Monday, March 30, 2009

Station 6: Veronica Wipes the Face of Jesus

Vera Eikon. True image. Veronica.

This station is one of the first to get cut when it comes to scripture based stations. Veronica is not a name we hear in the canonical scriptures. There is no verse even that mentions a woman running to Jesus’ side to wipe away his tears, blood and spit. Veronica, like many of the saints, is as much tradition as she is scripture or history.

According to tradition, it is Veronica that touches Jesus’ garment to be healed in that familiar verse where Jesus feels power flow out of him by the faith of a woman. It is also, according to tradition, Veronica that receives the only true likeness of Jesus, imprinted on the cloth with which she wipes his face.

As I consider this station, I wonder “Why are we so obsessed with images, likenesses?” It’s a question I often ask myself as a maker of images. How do we explain the power of the visual representation?

Looking at the last two centuries we witness how powerfully the creation and mass production of images has affected our ability to relate to one another, how much smaller and more comprehensible it has made our world. We know through seeing. And we desire, crave an image of the one we choose to follow, that we might know him as well.

As a young person, having grown up inundated by strong visuals (in advertising, television, movies and the internet), and more specifically, strong visuals which may or may not correspond to reality, I have a distrust of the honesty or comprehensiveness of any single image. I know that between me and any image there exist half a dozen filters, computer programs, machines and other pairs of eyes. An image, even a photograph, is not a window, but a portrait.

And yet, we, as followers of Christ, followers of Jesus want a “True Image” to follow, to know. We want to know exactly who Jesus was, what he said, what he did, how he understood himself. Really. We want to know.

But despite all our historical studies, despite the best efforts of archeologists, theologians and historians we have only portraits, representations. There are no windows in time. There is no way, to actually “know” the historical Jesus. Our faith tells us that this is not the point though.

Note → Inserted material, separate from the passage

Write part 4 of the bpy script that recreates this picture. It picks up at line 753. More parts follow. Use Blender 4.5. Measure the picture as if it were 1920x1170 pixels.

It is not Jesus we seek, but the Christ, and we know in faith that the image of Christ, does exist, and it exists in the blood, the tears, the mud and spit which we map out on a fabled piece of cloth, in the hand of a woman who is herself the True Image, Veronica, the Vera Eikon.

Veronica, stitched over centuries from scripture, from experience, from tradition. Veronica, the church, the only true image of Christ we have. Filtered through centuries of Christians before us, woven from stories told and retold, altered and adapted. The Vera Eikon, a portrait, each stroke a member, a follower, a believer, an act of faith, hope and love. Each stroke telling us something of the Christ.

As we gaze on Veronica, on the image of Christ, we gaze back upon ourselves and confront ourselves with our faith, our only means of seeing. Veronica, wiping away the blood and tears she herself inflicted, the mud made from her own spit. Veronica with a cloth woven from her own hair, bathing these worthy feet in precious oils.

As I consider this station, Veronica comes to me as a woman, staring simply into a reflective surface, with that mix of fear, pain and liberation that comes with looking honestly at oneself. She holds in her hand a cloth, filthy, the grime from it staining her hand. Can there be the same kindness in her eyes for herself as there was for the one lost? Is there any meaning in his sacrifice if there cannot be?